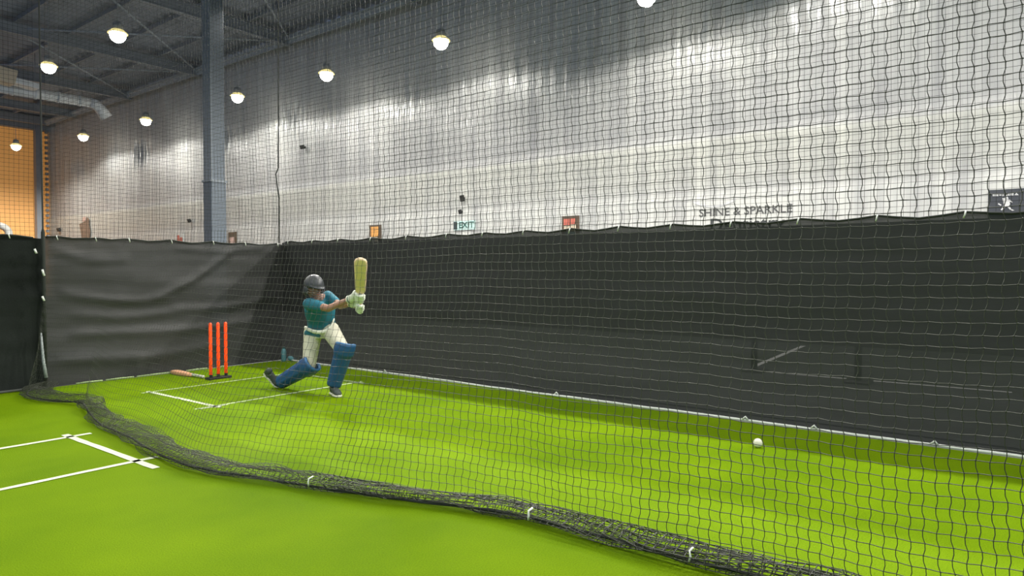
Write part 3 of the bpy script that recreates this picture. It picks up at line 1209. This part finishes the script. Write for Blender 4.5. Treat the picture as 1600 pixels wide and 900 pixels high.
# ------------------------------------------------------------------ bat maker
def bat(base, tip, face, name, label, wood, grip, wscale=1., tagm=None):
    """base = handle end, tip = toe of the blade"""
    base, tip = Vector(base), Vector(tip)
    d = (tip - base)
    Ln = d.length
    d.normalize()
    f = Vector(face)
    f = (f - d * f.dot(d)).normalized()
    s = d.cross(f)
    t = empty(name, base, label, 'cricket bat')
    b = MB()
    w = .055 * wscale
    secs = []
    for q, ww, th in ((.33, .30, .016), (.345, .55, .018), (.37, .72, .020), (.40, .80, .022), (.5, .86, .026), (.7, .93, .030), (.85, 1, .032), (.93, 1, .026), (.975, .82, .02), (1., .40, .014)):
        secs.append((base + d * Ln * q - f * (th * .35), s, f, w * ww, th))
    b.loft(secs, 20, power=3.2)
    bl = b.build('blade', wood, t)
    b = MB()
    # spine ridge on the back
    b.loft([(base + d * Ln * q - f * (.022), s, f, .012, .02 * a + .004) for q, a in ((.42, .2), (.6, .7), (.8, 1), (.92, .6), (.97, .1))], 10)
    b.build('spine', wood, bl)
    b = MB()
    secs = [base + d * Ln * q for q in np.linspace(0, .36, 26)]
    b.tube(secs, [.019 if i == 0 else (.0175 + .0012 * (i % 2)) for i in range(26)], 12)
    b.build('handle', grip, t)
    return t, d, f, s


# spare bat on the turf by the back screen
g0, g1 = Vector((4.61, 8.56, .024)), Vector((4.60, 9.35, .034))
bat(g0, g1, (0, 0, 1), 'cricket_bat', 'spare bat with pinkish blade and white handle lying beside the stumps', MT['pinkw'], MT['grip'])

# ball
bp = onZ(1184, 692, .036)
t = empty('cricket_ball', bp - Vector((0, 0, .036)), 'cream cricket ball on the turf near the right mesh screen', 'ball')
b = MB()
b.ell(bp, (.036, 0, 0), (0, .036, 0), (0, 0, .036), 24, 16)
b.build('leather', MT['ball'], t)
b = MB()
for off in (-.004, 0, .004):
    pts = [bp + (RT * math.cos(a) + Vector((0, 0, 1)) * math.sin(a)) * .0361 + HD * off for a in np.linspace(0, 2 * math.pi, 40)]
    b.tube(pts, .0007, 4)
b.build('seam', MT['seam'], t)

# teal bottle and cap behind, at the lane corner
g = onZ(443.5, 562)
g = Vector((6.12, 9.24, 0))
k0 = onY(443.5, 562, 9.24)
bx = k0.x
t = empty('drink_bottle', (bx, 9.24, 0), 'dusky teal bottle standing at the foot of the back screen behind the batter', 'bottle')
b = MB()
b.tube([(bx, 9.24, 0), (bx, 9.24, .01), (bx, 9.24, .15), (bx, 9.24, .18), (bx, 9.24, .20)], [.034, .038, .038, .03, .018], 14)
b.build('bottle_body', MT['teal'], t)
b = MB()
b.tube([(bx, 9.24, .195), (bx, 9.24, .225)], .02, 12)
b.build('cap', MT['teald'], t)
kx = onY(453, 562, 9.22).x
t = empty('towel', (kx, 9.18, 0), 'small crumpled teal cloth beside the teal bottle', 'towel')
b = MB()
b.ell((kx, 9.18, .03), (.06, 0, .0), (0, .045, 0), (-.03, 0, .05), 14, 8)
b.ell((kx + .03, 9.16, .02), (.05, 0, .0), (0, .04, 0), (0, 0, .025), 14, 8)
b.build('cloth', MT['teal'], t, remesh=.008)

# ------------------------------------------------------------------ batter
Z = Vector((0, 0, 1))
hipL, hipR = P(516, 516, 8.05), P(489, 517, 8.12)
pel = P(503, 512, 8.09)
kneeL, kneeR = P(537, 549, 7.66), P(483, 571, 7.93)
ankL = P(521, 604, 7.74)
ankR = P(437, 598, 8.14)
shR, shL = P(483, 475, 7.74), P(512, 463, 7.97)
neck = P(498, 467, 7.85)
headc = P(490.5, 449, 7.80)
elR, elL = P(513, 482, 7.52), P(532, 478, 7.74)
wrR, wrL = P(546, 468, 7.50), P(549, 474, 7.60)

# bat in the hands
bb = P(562.5, 485, 7.58)
bt = P(563.5, 404.5, 7.02)
held, bd, bf, bs = bat(bb, bt, -FW + RT * .15, 'cricket_bat', 'pale willow bat raised upright in the gloved hands of the batter', MT['willow'], MT['gript'], 1.22)

feet = onZ(480, 615)
face = (RT * .72 - HD * .62 - Z * .22).normalized()
hside = face.cross(Z).normalized()       # towards the head's right ear
hup = hside.cross(face).normalized()

b = MB()
# legs
b.cap(hipL, kneeL, .085, .058)
b.cap(kneeL, ankL, .058, .042)
b.cap(hipR, kneeR, .085, .058)
b.cap(kneeR, ankR, .058, .042)
# torso
ushR = (shL - shR).normalized()
spine = (neck - pel).normalized()


def torso(mb, e):
    secs = []
    for q, ru, rv in ((-.06, .13, .10), (.05, .155, .115), (.3, .145, .105), (.55, .165, .115), (.78, .175, .115), (.92, .15, .09), (1.0, .075, .065)):
        c = pel.lerp(neck, q)
        ua = (RT * (1 - q) + ushR * q).normalized()
        va = ua.cross(spine).normalized()
        ua = spine.cross(va)
        secs.append((c - va * .0, ua, va, ru + e, rv + e))
    mb.loft(secs, 20)


torso(b, -.012)
b.cap(shR, elR, .05, .040)
b.cap(elR, wrR, .041, .029)
b.cap(shL, elL, .05, .040)
b.cap(elL, wrL, .041, .029)
b.cap(shR, neck, .05, .05)
b.cap(shL, neck, .05, .05)
b.cap(neck, headc - hup * .07, .058, .055)
# head
b.ell(headc, hside * .076, face * .094, hup * .115, 20, 14)
b.ell(headc + face * .045 - hup * .055, hside * .052, face * .05, hup * .058, 16, 10)
b.cap(headc + face * .088 + hup * .012, headc + face * .108 - hup * .022, .010, .016)      # nose
b.cap(headc + face * .078 + hup * .026 - hside * .03, headc + face * .078 + hup * .026 + hside * .03, .014, .014)
b.ell(headc + face * .078 - hup * .056, hside * .024, face * .018, hup * .009, 12, 8)
b.ell(headc + face * .07 - hup * .092, hside * .026, face * .024, hup * .02, 12, 8)
for s_ in (-1, 1):
    b.ell(headc + hside * s_ * .078 - hup * .01, hside * .01, face * .02, hup * .032, 10, 8)
# hands inside the gloves, closed round the handle
handR, handL = bb.lerp(bt, .29), bb.lerp(bt, .09)
for w_, h_ in ((wrR, handR), (wrL, handL)):
    b.cap(w_, h_ - RT * .035, .027, .032)
    for k in range(4):
        o_ = bd * ((k - 1.5) * .019)
        arc_ = [h_ + o_ + (-RT * math.cos(a) - FW * math.sin(a)) * .027 for a in np.linspace(-.5, 3.6, 7)]
        b.tube(arc_, [.010, .010, .010, .0095, .009, .0085, .007], 8)
person = b.build('person', MT['skin'], origin=feet, remesh=.010, smooth_it=2)
tag(person, 'cricket batter in teal shirt, cream trousers and blue pads lunging forward with raised bat', 'person')

# eyes and mouth
for s_ in (-1, 1):
    b = MB()
    e_ = headc + face * .086 + hup * .012 + hside * s_ * .032
    b.ell(e_, hside * .013, face * .010, hup * .008, 12, 8)
    o = b.build('eye', MT['bwhite'], person)
    b = MB()
    b.ell(e_ + face * .008, hside * .005, face * .004, hup * .005, 8, 6)
    b.build('pupil', MT['black'], o)
b = MB()
b.ell(headc + face * .094 - hup * .056, hside * .02, face * .004, hup * .003, 10, 6)
b.build('mouth', MT['pred'], person)

# shirt
b = MB()
torso(b, .012)
b.cap(shR, shR.lerp(elR, .62), .072, .060)
b.cap(shL, shL.lerp(elL, .60), .068, .056)
b.cap(shR, neck - spine * .03, .066, .06)
b.cap(shL, neck - spine * .03, .064, .06)
b.cap(pel.lerp(neck, .1), P(481, 521, 8.06), .12, .045)        # untucked hem on the left
b.cap(P(480, 520, 8.03), P(499, 524, 7.99), .035, .03)
b.build('shirt', MT['shirt'], person, remesh=.011, smooth_it=3)
b = MB()
cc = [neck + ushR * .06 * math.cos(a) + ushR.cross(spine) * .055 * math.sin(a) + spine * (.012 - .01 * math.sin(a)) for a in np.linspace(0, 2 * math.pi, 20)]
b.tube(cc, .009, 6)
b.build('collar', MT['teald'], person)

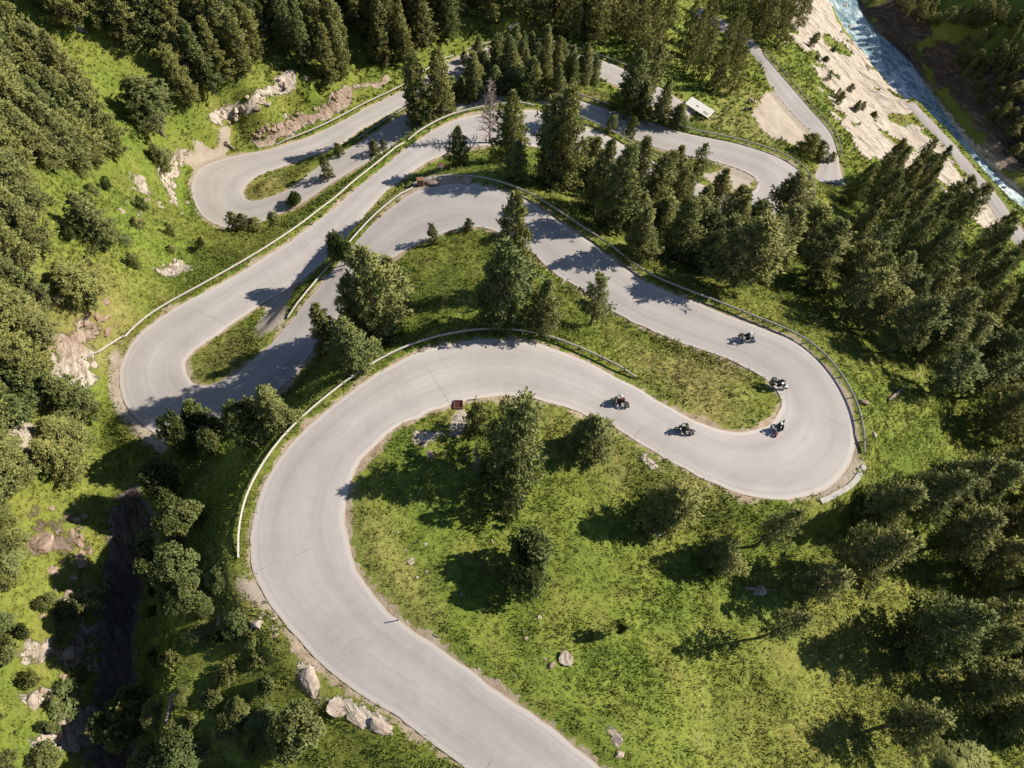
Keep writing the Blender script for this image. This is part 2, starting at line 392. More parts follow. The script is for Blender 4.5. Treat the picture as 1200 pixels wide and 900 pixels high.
# ------------------------------------------------------------------ terrain: a smooth surface through the road edges, the banks and spot heights
spots = [  # px, py, height
 (0, 0, -14), (0, 120, -10), (0, 200, -6), (60, 60, -19), (100, 120, -23), (150, 60, -24), (60, 180, -13), (60, 260, -8), (100, 200, -19), (150, 170, -28), (140, 250, -18), (200, 250, -30), (205, 200, -36),
 (0, 300, -5), (60, 330, -9), (110, 330, -14), (200, 310, -22), (60, 400, -10), (0, 400, -5), (0, 500, -8), (50, 500, -14), (100, 400, -16.0), (110, 480, -17.5), (100, 540, -18), (0, 580, -12), (160, 540, -18.3),
 (255, 230, -38.6), (300, 120, -35), (270, 140, -38), (350, 90, -36), (340, 135, -40), (230, 60, -27), (300, 40, -32), (400, 60, -40), (400, 0, -36), (200, 0, -22), (300, 0, -29), (100, 0, -17),
 (470, 60, -42.3), (450, 0, -38), (520, 20, -41.5), (600, 30, -43), (600, 0, -40), (680, 30, -47.5), (700, 0, -47), (780, 60, -50), (760, 0, -51), (830, 70, -55), (790, 20, -56),
 (830, 120, -50.5), (850, 140, -50), (890, 125, -53), (900, 145, -53), (930, 170, -51), (900, 175, -49),
 (130, 600, -20), (60, 620, -16), (20, 650, -14), (110, 650, -19), (140, 700, -22), (120, 760, -22), (130, 850, -22), (120, 920, -22), (60, 720, -16.5), (20, 760, -13), (60, 830, -15), (0, 880, -10), (90, 780, -19.5), (20, 700, -13), (70, 900, -15),
 (200, 560, -16.5), (185, 640, -17), (168, 720, -20), (166, 800, -20.5), (160, 880, -19), (200, 720, -6.8), (200, 800, -6.8), (192, 870, -7.2), (205, 660, -9), (230, 560, -12), (232, 620, -8.5), (228, 700, -5.6), (240, 780, -5.2), (240, 860, -5.2), (270, 700, -3.6), (262, 590, -5.5), (285, 740, -3.6), (310, 800, -3.2), (340, 870, -3.2), (400, 880, -2.5), (260, 950, -7), (340, 960, -5), (430, 930, -2.0), (190, 960, -12),
 (560, 560, -4.6), (500, 640, -3.2), (620, 640, -5.2), (600, 740, -2.6), (700, 620, -6.8), (720, 720, -5.0), (820, 620, -8.6), (820, 720, -8.0), (700, 820, -2.6), (820, 850, -6), (900, 640, -9.8), (960, 620, -10.5), (950, 760, -11), (1000, 680, -13), (1060, 560, -13.5), (1060, 640, -15.5), (1120, 720, -17), (1080, 820, -14), (960, 880, -9), (1200, 900, -16), (1200, 780, -19), (1200, 650, -22), (800, 950, -3.5), (1000, 980, -9), (1200, 1000, -14),
 (1030, 480, -11), (1030, 540, -11), (1080, 460, -16), (1120, 520, -19.5), (1200, 540, -26), (1200, 450, -33), (1000, 400, -14), (1060, 380, -21), (1120, 400, -25), (960, 350, -17.5), (1020, 300, -29), (1120, 320, -36), (1180, 370, -40),
 (900, 330, -16), (850, 320, -14.5), (800, 320, -13), (820, 280, -20), (900, 290, -22), (760, 280, -16), (700, 240, -17.5), (640, 215, -15.5), (580, 200, -14.6), (960, 260, -34), (1000, 250, -41), (1040, 240, -48), (1090, 260, -53), (1140, 300, -54),
 (990, 200, -50), (1010, 190, -56), (1060, 200, -62), (1100, 220, -65), (960, 100, -64), (990, 130, -64), (1030, 150, -70), (1080, 170, -74), (930, 40, -69), (950, 20, -75), (900, 20, -67), (980, 60, -77), (1020, 110, -77), (860, 0, -68),
 (1120, 110, -82), (1060, 20, -80), (1100, 40, -76.6), (1150, 100, -77.6), (1200, 180, -82), (1200, 100, -72.8), (1200, 0, -63), (1120, 0, -71.4), (1240, 200, -80), (1240, 100, -69),
]
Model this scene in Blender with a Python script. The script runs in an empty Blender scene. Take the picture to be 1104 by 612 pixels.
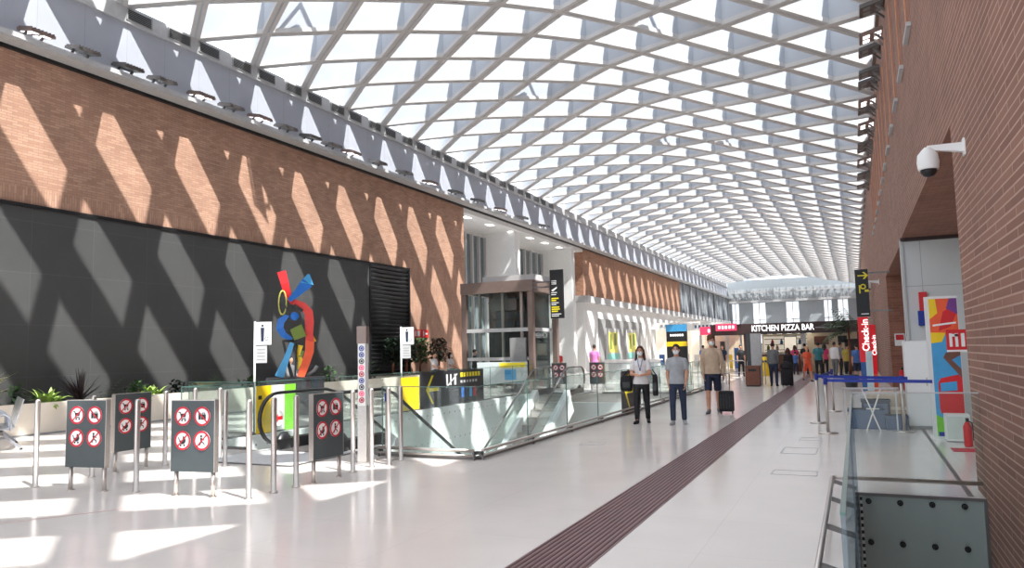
import bpy, bmesh, math, random
from mathutils import Vector, Matrix, Euler
PI = math.pi
COL = bpy.context.scene.collection
RND = random.Random(11)
ORD = ['first','second','third','fourth','fifth','sixth','seventh','eighth','ninth','tenth','eleventh','twelfth','thirteenth','fourteenth','fifteenth','sixteenth','seventeenth','eighteenth','nineteenth','twentieth','twenty-first','twenty-second','twenty-third','twenty-fourth']

# ------------------------------------------------------------------ materials
def lin(c):
    c = c / 255.0
    return c / 12.92 if c <= 0.04045 else ((c + 0.055) / 1.055) ** 2.4
def rgb(c): return (lin(c[0]), lin(c[1]), lin(c[2]), 1.0)
def new_mat(name):
    m = bpy.data.materials.new(name); m.use_nodes = True
    nt = m.node_tree; b = nt.nodes['Principled BSDF']
    return m, nt, b
def mat(name, col, rough=0.5, metal=0.0, var=0.06, scale=6.0, emit=0.0, spec=None):
    m, nt, b = new_mat(name)
    c = rgb(col)
    b.inputs['Roughness'].default_value = rough
    b.inputs['Metallic'].default_value = metal
    if spec is not None: b.inputs['Specular IOR Level'].default_value = spec
    if var > 0:
        tc = nt.nodes.new('ShaderNodeTexCoord'); nz = nt.nodes.new('ShaderNodeTexNoise')
        nz.inputs['Scale'].default_value = scale; nz.inputs['Detail'].default_value = 3
        rp = nt.nodes.new('ShaderNodeValToRGB')
        rp.color_ramp.elements[0].position = 0.3; rp.color_ramp.elements[1].position = 0.7
        rp.color_ramp.elements[0].color = tuple(x * (1 - var) for x in c[:3]) + (1,)
        rp.color_ramp.elements[1].color = tuple(min(1, x * (1 + var)) for x in c[:3]) + (1,)
        nt.links.new(tc.outputs['Object'], nz.inputs['Vector'])
        nt.links.new(nz.outputs['Fac'], rp.inputs['Fac'])
        nt.links.new(rp.outputs['Color'], b.inputs['Base Color'])
    else:
        b.inputs['Base Color'].default_value = c
    if emit > 0:
        b.inputs['Emission Color'].default_value = c
        b.inputs['Emission Strength'].default_value = emit
    return m
def glass_mat(name, tint, refl=0.06, opac=0.0, ocol=(200, 215, 210)):
    m = bpy.data.materials.new(name); m.use_nodes = True
    nt = m.node_tree; nt.nodes.clear()
    out = nt.nodes.new('ShaderNodeOutputMaterial')
    tr = nt.nodes.new('ShaderNodeBsdfTransparent'); tr.inputs['Color'].default_value = rgb(tint)
    gl = nt.nodes.new('ShaderNodeBsdfGlossy'); gl.inputs['Roughness'].default_value = 0.02
    lw = nt.nodes.new('ShaderNodeLayerWeight'); lw.inputs['Blend'].default_value = 0.25
    mu = nt.nodes.new('ShaderNodeMath'); mu.operation = 'MULTIPLY_ADD'
    mu.inputs[1].default_value = 0.16; mu.inputs[2].default_value = refl
    mx = nt.nodes.new('ShaderNodeMixShader')
    nt.links.new(lw.outputs['Fresnel'], mu.inputs[0]); nt.links.new(mu.outputs[0], mx.inputs[0])
    nt.links.new(tr.outputs[0], mx.inputs[1]); nt.links.new(gl.outputs[0], mx.inputs[2])
    last = mx
    if opac > 0:
        df = nt.nodes.new('ShaderNodeBsdfDiffuse'); df.inputs['Color'].default_value = rgb(ocol)
        m2 = nt.nodes.new('ShaderNodeMixShader'); m2.inputs[0].default_value = opac
        nt.links.new(mx.outputs[0], m2.inputs[1]); nt.links.new(df.outputs[0], m2.inputs[2]); last = m2
    nt.links.new(last.outputs[0], out.inputs['Surface'])
    return m
def axes_vec(nt, ax):
    """object-space vector (a, b, 0) for a planar texture; ax like 'yz'"""
    tc = nt.nodes.new('ShaderNodeTexCoord'); sp = nt.nodes.new('ShaderNodeSeparateXYZ'); cb = nt.nodes.new('ShaderNodeCombineXYZ')
    nt.links.new(tc.outputs['Object'], sp.inputs[0])
    nt.links.new(sp.outputs['xyz'.index(ax[0])], cb.inputs[0]); nt.links.new(sp.outputs['xyz'.index(ax[1])], cb.inputs[1])
    return tc, sp, cb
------
Challenge
Beginning with the first line of the records above, extract each line exactly through the line that holds "return t, d, f, s", both ends included. Omit pictures.

Written answer
Write part 3 of the bpy script that recreates this picture. It picks up at line 1209. This part finishes the script. Write for Blender 4.5. Treat the picture as 1600 pixels wide and 900 pixels high.
# ------------------------------------------------------------------ bat maker
def bat(base, tip, face, name, label, wood, grip, wscale=1., tagm=None):
    """base = handle end, tip = toe of the blade"""
    base, tip = Vector(base), Vector(tip)
    d = (tip - base)
    Ln = d.length
    d.normalize()
    f = Vector(face)
    f = (f - d * f.dot(d)).normalized()
    s = d.cross(f)
    t = empty(name, base, label, 'cricket bat')
    b = MB()
    w = .055 * wscale
    secs = []
    for q, ww, th in ((.33, .30, .016), (.345, .55, .018), (.37, .72, .020), (.40, .80, .022), (.5, .86, .026), (.7, .93, .030), (.85, 1, .032), (.93, 1, .026), (.975, .82, .02), (1., .40, .014)):
        secs.append((base + d * Ln * q - f * (th * .35), s, f, w * ww, th))
    b.loft(secs, 20, power=3.2)
    bl = b.build('blade', wood, t)
    b = MB()
    # spine ridge on the back
    b.loft([(base + d * Ln * q - f * (.022), s, f, .012, .02 * a + .004) for q, a in ((.42, .2), (.6, .7), (.8, 1), (.92, .6), (.97, .1))], 10)
    b.build('spine', wood, bl)
    b = MB()
    secs = [base + d * Ln * q for q in np.linspace(0, .36, 26)]
    b.tube(secs, [.019 if i == 0 else (.0175 + .0012 * (i % 2)) for i in range(26)], 12)
    b.build('handle', grip, t)
    return t, d, f, s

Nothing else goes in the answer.